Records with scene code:
— start —
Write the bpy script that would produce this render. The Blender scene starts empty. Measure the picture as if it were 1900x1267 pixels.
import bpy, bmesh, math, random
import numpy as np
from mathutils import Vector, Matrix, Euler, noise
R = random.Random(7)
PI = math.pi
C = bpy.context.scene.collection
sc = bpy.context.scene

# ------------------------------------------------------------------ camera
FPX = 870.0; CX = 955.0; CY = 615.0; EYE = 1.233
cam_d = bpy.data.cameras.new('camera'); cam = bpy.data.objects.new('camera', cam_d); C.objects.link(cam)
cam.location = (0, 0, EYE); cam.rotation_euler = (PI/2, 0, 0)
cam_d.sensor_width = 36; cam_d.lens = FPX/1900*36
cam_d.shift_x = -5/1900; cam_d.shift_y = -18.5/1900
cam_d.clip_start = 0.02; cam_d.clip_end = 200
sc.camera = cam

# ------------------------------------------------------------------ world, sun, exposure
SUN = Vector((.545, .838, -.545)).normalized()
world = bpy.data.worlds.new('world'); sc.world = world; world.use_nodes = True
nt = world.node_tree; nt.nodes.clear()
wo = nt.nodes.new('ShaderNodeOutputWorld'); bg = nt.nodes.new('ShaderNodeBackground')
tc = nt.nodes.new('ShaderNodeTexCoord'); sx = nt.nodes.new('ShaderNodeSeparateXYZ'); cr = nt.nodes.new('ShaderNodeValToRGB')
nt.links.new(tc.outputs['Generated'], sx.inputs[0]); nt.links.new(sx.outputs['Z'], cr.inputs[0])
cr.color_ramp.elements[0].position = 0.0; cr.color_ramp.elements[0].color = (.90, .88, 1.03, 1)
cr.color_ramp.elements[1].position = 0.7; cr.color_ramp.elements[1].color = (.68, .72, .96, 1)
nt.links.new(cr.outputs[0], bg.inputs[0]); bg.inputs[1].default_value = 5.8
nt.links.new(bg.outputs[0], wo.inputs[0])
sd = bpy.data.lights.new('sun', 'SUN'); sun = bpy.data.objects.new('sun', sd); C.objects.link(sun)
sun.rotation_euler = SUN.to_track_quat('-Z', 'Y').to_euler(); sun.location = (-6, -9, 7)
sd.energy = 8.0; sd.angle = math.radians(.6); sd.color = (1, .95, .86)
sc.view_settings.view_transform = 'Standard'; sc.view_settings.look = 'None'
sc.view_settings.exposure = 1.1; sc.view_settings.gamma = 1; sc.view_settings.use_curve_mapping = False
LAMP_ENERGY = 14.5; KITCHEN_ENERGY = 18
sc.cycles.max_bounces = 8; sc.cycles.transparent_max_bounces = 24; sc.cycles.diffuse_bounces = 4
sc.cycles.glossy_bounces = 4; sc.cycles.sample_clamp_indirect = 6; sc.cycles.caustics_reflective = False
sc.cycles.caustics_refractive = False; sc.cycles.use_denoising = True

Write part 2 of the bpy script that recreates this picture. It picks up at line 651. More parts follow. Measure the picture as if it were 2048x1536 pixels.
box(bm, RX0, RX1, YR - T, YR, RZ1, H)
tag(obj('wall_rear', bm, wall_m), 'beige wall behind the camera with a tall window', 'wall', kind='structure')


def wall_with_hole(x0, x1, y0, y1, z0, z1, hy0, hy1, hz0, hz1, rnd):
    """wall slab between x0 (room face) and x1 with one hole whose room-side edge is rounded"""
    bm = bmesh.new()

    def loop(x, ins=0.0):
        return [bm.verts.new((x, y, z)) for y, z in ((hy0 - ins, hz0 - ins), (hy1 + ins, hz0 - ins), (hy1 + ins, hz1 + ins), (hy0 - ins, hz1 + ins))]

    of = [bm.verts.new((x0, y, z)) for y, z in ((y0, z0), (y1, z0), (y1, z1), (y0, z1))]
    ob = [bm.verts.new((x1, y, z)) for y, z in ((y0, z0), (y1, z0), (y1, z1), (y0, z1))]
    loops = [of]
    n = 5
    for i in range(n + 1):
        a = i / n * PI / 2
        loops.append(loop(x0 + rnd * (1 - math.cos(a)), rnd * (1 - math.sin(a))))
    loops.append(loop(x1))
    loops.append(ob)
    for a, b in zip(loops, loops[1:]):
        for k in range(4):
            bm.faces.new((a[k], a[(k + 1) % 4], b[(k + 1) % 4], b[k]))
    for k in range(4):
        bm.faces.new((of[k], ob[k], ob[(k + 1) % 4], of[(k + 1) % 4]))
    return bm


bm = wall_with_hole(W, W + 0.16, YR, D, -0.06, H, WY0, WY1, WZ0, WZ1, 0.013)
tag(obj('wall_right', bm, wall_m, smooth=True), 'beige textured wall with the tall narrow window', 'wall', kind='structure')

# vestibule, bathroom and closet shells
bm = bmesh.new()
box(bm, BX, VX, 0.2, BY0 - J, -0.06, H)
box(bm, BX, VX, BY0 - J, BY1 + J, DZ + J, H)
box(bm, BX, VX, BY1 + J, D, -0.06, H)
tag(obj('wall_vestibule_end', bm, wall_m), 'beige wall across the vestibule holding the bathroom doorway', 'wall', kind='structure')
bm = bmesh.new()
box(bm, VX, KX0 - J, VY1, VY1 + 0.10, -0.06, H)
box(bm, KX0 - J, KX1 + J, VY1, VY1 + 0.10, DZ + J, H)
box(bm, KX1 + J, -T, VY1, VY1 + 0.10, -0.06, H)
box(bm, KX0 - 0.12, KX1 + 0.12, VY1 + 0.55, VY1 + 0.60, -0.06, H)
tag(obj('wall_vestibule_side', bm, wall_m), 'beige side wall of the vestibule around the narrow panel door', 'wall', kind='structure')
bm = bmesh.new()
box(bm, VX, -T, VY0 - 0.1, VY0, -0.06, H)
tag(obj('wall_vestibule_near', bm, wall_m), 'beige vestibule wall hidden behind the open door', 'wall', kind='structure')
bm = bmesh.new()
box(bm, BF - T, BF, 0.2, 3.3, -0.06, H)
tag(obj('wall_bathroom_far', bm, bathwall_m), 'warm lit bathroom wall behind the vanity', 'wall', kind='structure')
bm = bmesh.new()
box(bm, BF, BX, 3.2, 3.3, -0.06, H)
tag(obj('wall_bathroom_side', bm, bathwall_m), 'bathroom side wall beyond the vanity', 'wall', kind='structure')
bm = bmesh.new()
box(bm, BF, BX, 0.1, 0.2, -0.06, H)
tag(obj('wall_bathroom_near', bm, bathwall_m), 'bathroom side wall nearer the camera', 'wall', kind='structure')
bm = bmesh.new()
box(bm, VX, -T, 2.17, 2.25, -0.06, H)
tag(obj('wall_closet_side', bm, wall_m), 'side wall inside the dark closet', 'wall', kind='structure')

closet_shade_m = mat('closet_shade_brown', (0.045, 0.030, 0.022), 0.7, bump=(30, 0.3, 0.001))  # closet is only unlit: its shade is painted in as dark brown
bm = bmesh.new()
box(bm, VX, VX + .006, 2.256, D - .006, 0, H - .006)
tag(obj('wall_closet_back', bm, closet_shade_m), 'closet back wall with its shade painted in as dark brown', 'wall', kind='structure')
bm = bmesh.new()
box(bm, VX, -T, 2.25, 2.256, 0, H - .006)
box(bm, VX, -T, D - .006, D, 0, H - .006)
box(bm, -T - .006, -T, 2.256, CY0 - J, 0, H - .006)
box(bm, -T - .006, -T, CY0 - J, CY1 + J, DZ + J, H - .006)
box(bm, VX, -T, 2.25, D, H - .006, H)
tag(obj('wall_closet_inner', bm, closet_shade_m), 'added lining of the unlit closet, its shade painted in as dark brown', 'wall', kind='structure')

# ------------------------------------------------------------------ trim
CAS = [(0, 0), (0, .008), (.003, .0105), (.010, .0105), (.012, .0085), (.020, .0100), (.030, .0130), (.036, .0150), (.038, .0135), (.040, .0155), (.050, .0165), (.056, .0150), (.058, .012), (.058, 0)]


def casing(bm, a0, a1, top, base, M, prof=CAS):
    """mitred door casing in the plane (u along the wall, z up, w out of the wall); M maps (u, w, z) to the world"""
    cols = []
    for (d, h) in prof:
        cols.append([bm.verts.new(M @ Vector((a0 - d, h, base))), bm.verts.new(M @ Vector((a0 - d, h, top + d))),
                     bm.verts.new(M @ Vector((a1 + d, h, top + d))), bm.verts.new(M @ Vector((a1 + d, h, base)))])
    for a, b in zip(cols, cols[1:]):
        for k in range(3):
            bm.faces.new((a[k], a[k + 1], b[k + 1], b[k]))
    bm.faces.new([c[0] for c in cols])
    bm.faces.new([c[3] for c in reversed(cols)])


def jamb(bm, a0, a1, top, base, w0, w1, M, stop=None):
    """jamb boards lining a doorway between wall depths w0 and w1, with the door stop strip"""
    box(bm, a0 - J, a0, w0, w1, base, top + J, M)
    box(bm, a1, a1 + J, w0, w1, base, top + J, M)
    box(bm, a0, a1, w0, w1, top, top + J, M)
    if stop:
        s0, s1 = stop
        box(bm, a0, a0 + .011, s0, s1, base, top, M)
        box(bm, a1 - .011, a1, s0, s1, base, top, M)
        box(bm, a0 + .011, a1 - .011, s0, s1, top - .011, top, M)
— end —
## Exercise directions
In the listing above, find the line with "Write part 2" and the line with "tag(obj('wall_rear', bm, wall_m), 'beige". Output those two lines and every line between them, exactly as written.

## Task output
Write part 2 of the bpy script that recreates this picture. It picks up at line 651. More parts follow. Measure the picture as if it were 2048x1536 pixels.
box(bm, RX0, RX1, YR - T, YR, RZ1, H)
tag(obj('wall_rear', bm, wall_m), 'beige wall behind the camera with a tall window', 'wall', kind='structure')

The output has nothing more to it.